The following list takes into account that the person stranded has no special equipment or survival training.

 

1) The eastern Mauritania desert
Estimated survival time
Less than 2 days

 

This is one of the deserts in the world that few people are familiar with, but the eastern portion of the country has a vast desert that contains nothing, nothing at all. No water sources, no shelter, no trees and no way of surviving.

 

The average daily temperatures can easily touch 40° C and if stranded here you’re not likely to last longer than 2 days.
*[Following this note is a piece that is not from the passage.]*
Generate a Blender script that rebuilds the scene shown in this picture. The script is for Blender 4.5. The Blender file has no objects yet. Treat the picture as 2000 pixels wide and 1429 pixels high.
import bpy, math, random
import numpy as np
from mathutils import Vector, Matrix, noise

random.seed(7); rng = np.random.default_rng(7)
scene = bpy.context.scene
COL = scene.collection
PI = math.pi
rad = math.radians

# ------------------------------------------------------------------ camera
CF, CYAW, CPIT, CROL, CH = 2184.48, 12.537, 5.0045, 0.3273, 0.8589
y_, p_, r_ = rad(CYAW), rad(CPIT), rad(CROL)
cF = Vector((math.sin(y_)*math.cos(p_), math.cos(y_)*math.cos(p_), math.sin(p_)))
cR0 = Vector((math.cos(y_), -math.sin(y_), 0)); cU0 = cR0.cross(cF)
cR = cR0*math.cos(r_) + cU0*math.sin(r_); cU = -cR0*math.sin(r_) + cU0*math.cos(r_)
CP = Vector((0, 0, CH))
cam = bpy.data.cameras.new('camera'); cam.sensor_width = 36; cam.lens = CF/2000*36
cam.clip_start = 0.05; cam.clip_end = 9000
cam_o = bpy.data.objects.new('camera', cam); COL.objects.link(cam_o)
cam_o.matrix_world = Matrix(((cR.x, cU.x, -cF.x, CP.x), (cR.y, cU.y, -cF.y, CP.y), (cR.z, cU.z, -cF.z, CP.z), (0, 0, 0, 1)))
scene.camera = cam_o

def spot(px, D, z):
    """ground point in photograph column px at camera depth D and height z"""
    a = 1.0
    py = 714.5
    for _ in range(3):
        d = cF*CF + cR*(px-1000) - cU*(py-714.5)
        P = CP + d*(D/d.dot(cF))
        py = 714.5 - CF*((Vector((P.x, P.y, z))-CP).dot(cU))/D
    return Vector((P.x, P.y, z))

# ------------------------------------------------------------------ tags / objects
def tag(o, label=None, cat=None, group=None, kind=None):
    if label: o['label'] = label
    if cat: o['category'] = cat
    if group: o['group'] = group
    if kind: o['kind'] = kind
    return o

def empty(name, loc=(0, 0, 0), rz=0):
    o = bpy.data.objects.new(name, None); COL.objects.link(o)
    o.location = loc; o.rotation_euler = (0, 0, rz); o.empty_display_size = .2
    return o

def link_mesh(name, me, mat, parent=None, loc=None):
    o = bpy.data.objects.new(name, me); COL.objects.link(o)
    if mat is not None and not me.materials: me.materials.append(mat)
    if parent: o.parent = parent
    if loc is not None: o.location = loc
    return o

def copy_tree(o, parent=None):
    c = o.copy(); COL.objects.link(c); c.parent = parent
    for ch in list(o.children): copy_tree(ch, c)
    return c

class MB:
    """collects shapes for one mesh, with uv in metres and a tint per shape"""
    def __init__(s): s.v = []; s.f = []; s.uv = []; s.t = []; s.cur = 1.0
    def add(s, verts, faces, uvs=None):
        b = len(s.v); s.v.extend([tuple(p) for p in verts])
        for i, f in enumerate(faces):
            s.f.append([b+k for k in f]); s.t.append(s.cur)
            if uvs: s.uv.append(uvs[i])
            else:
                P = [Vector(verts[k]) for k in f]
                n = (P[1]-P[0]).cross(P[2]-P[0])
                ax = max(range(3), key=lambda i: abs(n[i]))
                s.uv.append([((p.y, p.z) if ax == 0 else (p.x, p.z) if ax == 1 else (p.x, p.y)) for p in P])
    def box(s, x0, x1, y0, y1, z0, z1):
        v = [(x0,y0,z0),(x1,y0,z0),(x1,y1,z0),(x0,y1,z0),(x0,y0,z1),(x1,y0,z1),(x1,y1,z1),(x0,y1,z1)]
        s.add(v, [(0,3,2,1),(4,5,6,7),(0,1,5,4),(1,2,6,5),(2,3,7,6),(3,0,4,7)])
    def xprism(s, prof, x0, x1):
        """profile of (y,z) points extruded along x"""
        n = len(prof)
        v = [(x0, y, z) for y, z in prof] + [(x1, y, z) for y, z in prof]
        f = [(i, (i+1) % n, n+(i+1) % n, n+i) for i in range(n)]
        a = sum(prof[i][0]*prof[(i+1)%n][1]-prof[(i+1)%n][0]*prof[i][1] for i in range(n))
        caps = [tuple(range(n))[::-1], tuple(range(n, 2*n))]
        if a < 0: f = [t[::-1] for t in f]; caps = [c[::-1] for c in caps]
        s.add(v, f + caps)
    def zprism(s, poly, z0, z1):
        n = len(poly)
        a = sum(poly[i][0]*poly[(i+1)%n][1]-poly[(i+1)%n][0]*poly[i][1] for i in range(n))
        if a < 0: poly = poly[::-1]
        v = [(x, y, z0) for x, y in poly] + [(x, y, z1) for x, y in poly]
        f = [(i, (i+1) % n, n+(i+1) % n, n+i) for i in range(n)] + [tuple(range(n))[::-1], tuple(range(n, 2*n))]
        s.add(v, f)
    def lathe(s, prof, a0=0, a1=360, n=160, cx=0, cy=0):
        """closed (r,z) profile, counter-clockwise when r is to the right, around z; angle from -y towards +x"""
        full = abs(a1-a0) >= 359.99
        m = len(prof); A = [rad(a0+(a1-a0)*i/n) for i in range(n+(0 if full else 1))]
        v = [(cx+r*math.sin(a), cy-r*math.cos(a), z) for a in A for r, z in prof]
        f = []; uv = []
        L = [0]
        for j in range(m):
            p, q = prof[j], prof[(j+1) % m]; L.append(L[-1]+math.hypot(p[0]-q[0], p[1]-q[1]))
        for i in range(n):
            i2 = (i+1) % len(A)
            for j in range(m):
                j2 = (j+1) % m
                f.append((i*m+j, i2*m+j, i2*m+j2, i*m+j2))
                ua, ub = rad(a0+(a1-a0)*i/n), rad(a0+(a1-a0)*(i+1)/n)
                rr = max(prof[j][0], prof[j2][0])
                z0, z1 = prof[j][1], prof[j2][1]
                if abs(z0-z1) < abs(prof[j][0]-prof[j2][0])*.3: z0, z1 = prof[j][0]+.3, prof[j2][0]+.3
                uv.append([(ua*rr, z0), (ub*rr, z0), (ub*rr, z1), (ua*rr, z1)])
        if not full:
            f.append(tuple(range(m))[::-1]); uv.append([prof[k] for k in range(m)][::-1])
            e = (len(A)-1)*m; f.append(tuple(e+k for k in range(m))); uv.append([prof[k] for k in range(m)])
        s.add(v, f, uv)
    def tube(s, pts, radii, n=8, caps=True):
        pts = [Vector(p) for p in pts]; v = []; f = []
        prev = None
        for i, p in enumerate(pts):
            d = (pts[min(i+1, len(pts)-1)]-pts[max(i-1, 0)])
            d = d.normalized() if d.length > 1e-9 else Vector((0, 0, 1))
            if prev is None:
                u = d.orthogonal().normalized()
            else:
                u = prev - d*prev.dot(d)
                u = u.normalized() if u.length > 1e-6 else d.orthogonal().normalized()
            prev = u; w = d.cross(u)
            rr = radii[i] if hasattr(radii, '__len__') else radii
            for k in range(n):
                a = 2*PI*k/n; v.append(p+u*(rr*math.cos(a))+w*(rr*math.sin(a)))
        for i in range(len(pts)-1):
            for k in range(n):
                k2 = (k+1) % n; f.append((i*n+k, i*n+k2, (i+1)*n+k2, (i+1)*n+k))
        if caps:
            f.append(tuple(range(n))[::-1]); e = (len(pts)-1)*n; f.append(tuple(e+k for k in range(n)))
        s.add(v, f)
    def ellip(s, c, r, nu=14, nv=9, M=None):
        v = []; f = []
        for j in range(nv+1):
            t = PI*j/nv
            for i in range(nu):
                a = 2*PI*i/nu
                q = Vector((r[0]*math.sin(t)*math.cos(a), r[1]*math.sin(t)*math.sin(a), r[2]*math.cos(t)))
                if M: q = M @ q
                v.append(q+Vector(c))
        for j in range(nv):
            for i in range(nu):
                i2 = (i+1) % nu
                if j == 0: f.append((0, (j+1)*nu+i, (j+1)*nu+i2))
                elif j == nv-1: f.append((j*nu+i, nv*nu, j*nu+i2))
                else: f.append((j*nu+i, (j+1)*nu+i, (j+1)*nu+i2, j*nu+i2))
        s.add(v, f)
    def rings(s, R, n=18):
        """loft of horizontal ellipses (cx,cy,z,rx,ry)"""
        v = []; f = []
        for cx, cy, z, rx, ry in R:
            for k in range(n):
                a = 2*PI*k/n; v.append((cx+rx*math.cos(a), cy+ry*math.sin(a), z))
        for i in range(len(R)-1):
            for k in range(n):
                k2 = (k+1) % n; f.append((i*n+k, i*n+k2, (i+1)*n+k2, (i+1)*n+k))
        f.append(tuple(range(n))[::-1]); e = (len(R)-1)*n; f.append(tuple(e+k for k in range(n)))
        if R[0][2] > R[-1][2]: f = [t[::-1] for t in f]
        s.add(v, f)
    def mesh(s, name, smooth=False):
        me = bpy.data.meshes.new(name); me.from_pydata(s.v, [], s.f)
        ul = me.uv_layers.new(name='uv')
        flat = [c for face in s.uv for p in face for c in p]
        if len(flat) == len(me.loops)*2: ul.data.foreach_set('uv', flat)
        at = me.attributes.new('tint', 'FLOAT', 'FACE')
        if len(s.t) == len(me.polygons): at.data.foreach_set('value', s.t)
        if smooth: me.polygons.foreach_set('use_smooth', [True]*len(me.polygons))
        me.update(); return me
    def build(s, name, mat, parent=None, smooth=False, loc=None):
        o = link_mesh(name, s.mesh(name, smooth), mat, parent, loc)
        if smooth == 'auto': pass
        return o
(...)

The surface of the ground and the dunes changes constantly with the wind, so remembering a point on the ground before night could see you looking at a completely new landscape in the morning.

 

2) The Amazon Jungle
estimated survival time
Less than 5 days

The most famous place in the world to get stranded, the Amazon covers over 2 million square miles across 9 different countries, and is home to more things that can kill you than anywhere else.

 

Even though the Amazon is packed with all kinds of food, the problem is finding it while not getting stung or bit by something poisonous. Simple moving through the trees can see someone without equipment make no more than 1 mile a day, and water sources are often tainted with parasites and swarmed by mosquitoes.

 

The exact number of deaths that happen each year in the Amazon seems to be impossible to work out, as most of the deaths are from people who live locally and aren’t reported in such statistics. Last year in 2018 there were 116 environmental activists who died in the jungle, some from getting shot, but most from getting lost. If you think that going to the Amazon and walking a few miles through the jungle to tie yourself to a tree at a logging camp is a good idea, i can assure you, it isn’t.

 

3) Antarctica
Estimated survival time
Less than 3 hours

The only place its possible for a human to survive here without their own equipment is in one of the research stations around the coast. As for the rest of the continent it lacks everything a person would need to live, including any kind of tree or burnable plant matter, and no shelter of any kind.

 

The number one killer is the obvious one, the temperature which can get as low as -60° C in the more elevated parts of the center of the continent, with a more gentle -10° C on average around the coast. If stranded here without the proper expedition class clothing you’d be dead from the cold in a couple of hours, and even if you somehow managed to keep warm you’d only starve to death soon after.

 

4) Snake island
Estimated survival time
The second you stop hiding in the surf and start walking round the island.

 

This island is located off the coast of Brazil and has received its name from the huge population of golden lance-head vipers that live here. The island covers around 430,000 m² and has roughly the same number of snakes, though its impossible to count them all. Certain places around the island have been found to contain over 100 snakes per 1m², in fact the only place they don’t go is in the water.

 

If stranded here you would be forced to go into the trees to find drinking water, which would mean you’re guaranteed to encounter hundreds or thousands of less than friendly poisonous snakes.

 

5) Northern Greenland
estimated survival time
3 to 5 days

This country located within the arctic circle isn’t one of the hardest places to survive due to its temperatures, which rarely get below -20°C in winter, but because of its vast glaciers and countless miles of nothing.

 

For some comparison of how hard it is to survive here, Greenland has a population of just over 56,000 people and has a surface area of over 2 million km², were as Iceland is more than 20 times smaller but has a population of just over 336,000 people.

 

It says allot that somewhere of similar climate has more than 7 times the population in less than a 20th of the space, but what makes Greenland so uninhabitable? The answer lays in its very unfortunate land layout, with most of the center of the island being covered by slowly moving glaciers.

 

Most of the people who live in this country belong to various Inuit tribes, and more than a quarter of its entire population live in the capital city. The severe lack of farm land and unsettled central glaciers make this country next to impossible to survive in.